Oil Prices Down Nearly 2% on Demand, Iran, Tariffs

Oil prices were trading down 2% intraday, driven by ongoing demand fears combined with perceived progress on Iran nuclear talks and tariff whiplash, which continues to unsettle markets.

On Monday, April 28, at 2:57 p.m. ET, Brent crude was paring its 2% daily losses slightly, trading down 1.60% at $65.80, and West Texas Intermediate (WTI) was trading down 1.59% at $62.02. 

Oil prices are responding most heavily to the impact of the trade war on demand.

On Monday, Beijing lashed out at Washington’s negotiating tactics, with Zhao Chenxin, deputy director of the National Development and Reform Commission, saying: “They make up bargaining chips out of thin air, bully and go back on their words.”

The Chinese official was responding to Trump’s statement earlier in the day that the U.S. would not lower tariffs on China unless Beijing offered up “something substantial”.

Last week, Rystad Energy told clients that if we get into a situation where we have a real and sustained trade war, it could cut China’s oil demand growth in half, which would lead to a massive dive in oil prices, Forbes reported.

With respect to Iran, an unnamed senior U.S. official reportedly told Reuters that “further progress” had been made during talks with Iran over the weekend, which Washington hopes will lead to assurances from Tehran that the country’s nuclear program will not be weaponized. Those assurances, in turn, could lead to an easing or reversal of sanctions, stoking fears that Iranian oil could flood the market.

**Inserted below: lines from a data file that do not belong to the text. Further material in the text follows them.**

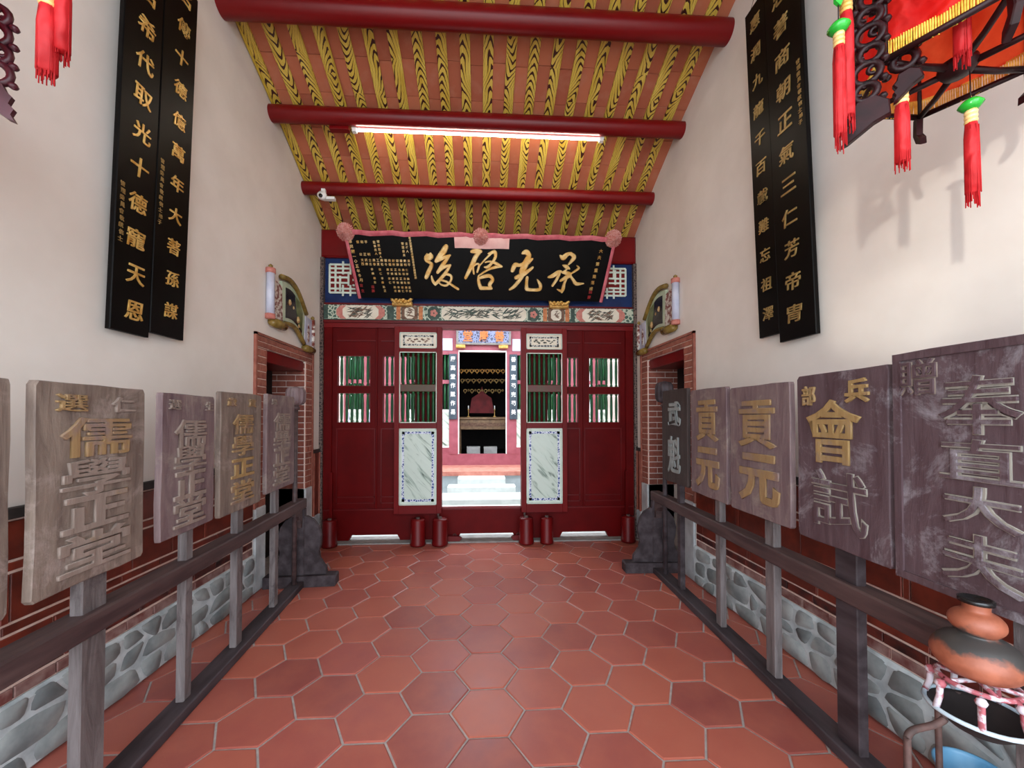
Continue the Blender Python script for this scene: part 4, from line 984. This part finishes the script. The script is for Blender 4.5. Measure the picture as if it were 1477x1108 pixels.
obj('basin', MB().lathe([(.001, SZ - .145), (.06, SZ - .14), (.095, SZ - .11), (.105, SZ - .095), (.102, SZ - .093), (.092, SZ - .106), (.056, SZ - .132), (.001, SZ - .136)], (0, 0, 0), 36), inner_dark, t)
for k in range(7):
    a = k * 2 * pi / 7 + .25; c_, s_ = cos(a), sin(a)
    obj('scroll_bracket', MB().tube([(.078 * c_, .078 * s_, SZ - .01), (.092 * c_, .092 * s_, SZ - .025), (.094 * c_, .094 * s_, SZ - .06), (.104 * c_, .104 * s_, SZ - .095)], .0075, 8), flaked, t)
    obj('paint_knob', MB().lathe([(0, -.012), (.010, -.008), (.013, 0), (.009, .009), (0, .012)], (.092 * c_, .092 * s_, SZ - .026), 8), flaked, t)
for k in range(3):
    a = k * 2 * pi / 3 + pi * 1.0; c_, s_ = cos(a), sin(a)
    path = [(.10 * c_, .10 * s_, SZ - .10), (.105 * c_, .105 * s_, SZ - .115), (.135 * c_, .135 * s_, SZ - .128), (.17 * c_, .17 * s_, SZ - .134), (.196 * c_, .196 * s_, SZ - .14), (.212 * c_, .212 * s_, SZ - .155), (.214 * c_, .214 * s_, SZ - .19), (.212 * c_, .212 * s_, .35), (.20 * c_, .20 * s_, .012)]
    obj('leg', MB().tube(curve_pts(path), .0085, 10), rust, t)
t = thing('plastic_bucket', 'blue plastic bucket on the floor behind the right rack', 'bucket', (1.775, 1.34, 0.002))
obj('body', MB().lathe([(.001, .0), (.07, .0), (.095, .215), (.101, .22), (.101, .232), (.095, .232), (.089, .22), (.065, .012), (.001, .012)], (0, 0, 0), 28), bucket_m, t)
obj('handle', MB().tube([(.122 * cos(a), .122 * sin(a) * 1.0, .25 - .0) if False else (.105 * cos(a), -.02 - .06 * sin(a), .225 + .012 * sin(a)) for a in [i * pi / 12 for i in range(13)]], .003, 6), white_paint, t)

# ------------------------------------------------------------------ palace lanterns
def tassel(t, x, y, z, L, r=.017, bead=True, leafy=False, seed=0, mat=None):
    """hangs from (x, y, z): cord, bead, gilt collar, threads; L = thread length"""
    rr = random.Random(seed)
    ts = bpy.data.objects.new('tassel', None); COL.objects.link(ts); ts.parent = t; ts.location = (x, y, z)
    obj('cord', MB().tube([(0, 0, .0), (0, 0, -.09)], .0016, 5), maroon, ts)
    if bead: obj('bead', MB().lathe([(0, -.016), (.016, -.013), (.026, 0), (.016, .013), (0, .016)], (0, 0, -.10), 14), bead_m, ts)
    if leafy: obj('leaf_bead', MB().prism([(0, .04), (.014, .02), (.016, -.01), (.004, -.04), (-.010, -.03), (-.012, .01)], -.004, .004), bead_m, ts)
    c = MB()
    for q in range(3): c.lathe([(.001, -.006), (r * .85, -.006), (r * .95, 0), (r * .85, .006), (.001, .006)], (0, 0, -.122 - q * .012), 12)
    obj('gilt_collar', c, gold_pale, ts)
    m = MB(); m.lathe([(.001, -.12), (r * .8, -.15), (r, -.19), (r * 1.0, -.15 - L * .86), (.001, -.15 - L * .88)], (0, 0, 0), 16, ribs=10, rib=.12)
    for k in range(34):
        a = rr.uniform(0, 2 * pi); q = r * rr.uniform(.5, 1.02); l = L * rr.uniform(.86, 1.04)
        m.tube([(q * cos(a) * .9, q * sin(a) * .9, -.16), (q * cos(a), q * sin(a), -.15 - L * .5), (q * cos(a) * 1.05, q * sin(a) * 1.05, -.15 - l)], .0014, 3)
    obj('threads', m, mat or tassel_m, ts); return ts
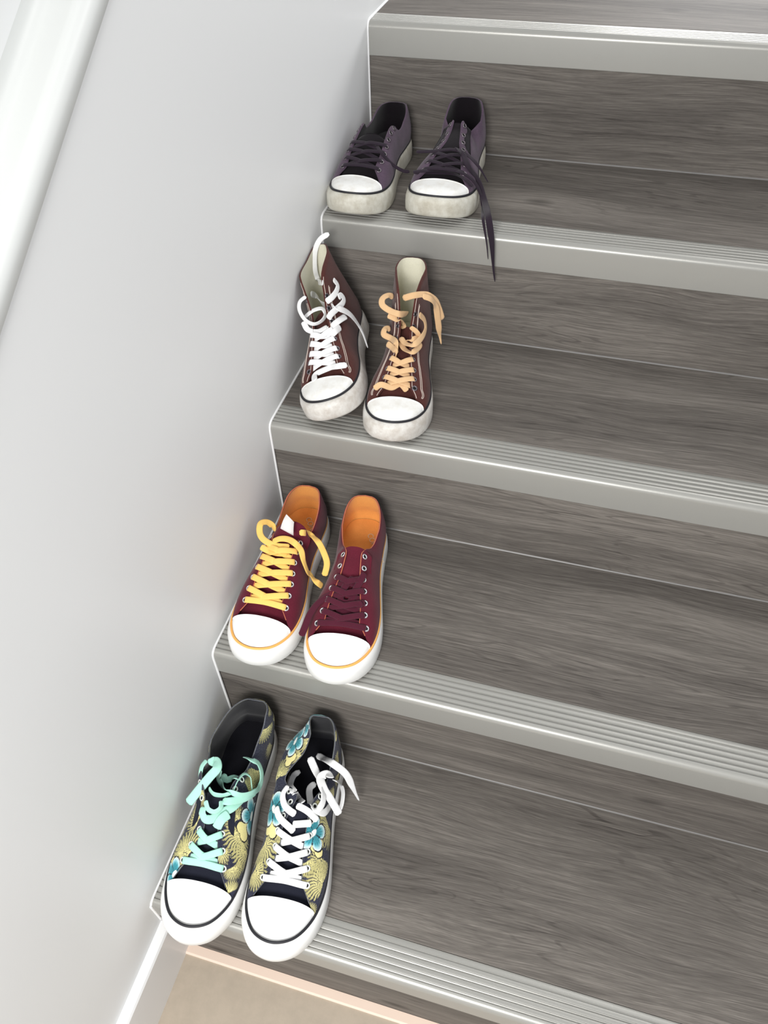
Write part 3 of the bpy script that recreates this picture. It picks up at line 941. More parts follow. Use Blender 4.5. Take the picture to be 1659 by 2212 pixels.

Last Friday, Trump said he thought the talks would be successful, but Israel is attempting to throw a spanner in the works, with Netanyahu demanding that no relief be given to Iran unless all of its nuclear infrastructure is removed, in entirety. Israel is not satisfied with an Iran that will not weaponize its nuclear capabilities; instead, it wants an Iran stripped of the ability to even develop ballistic missiles, Al Jazeera reported. Trump insisted on Friday that regardless of Israel’s warring actions, the U.S. was not getting “dragged in”.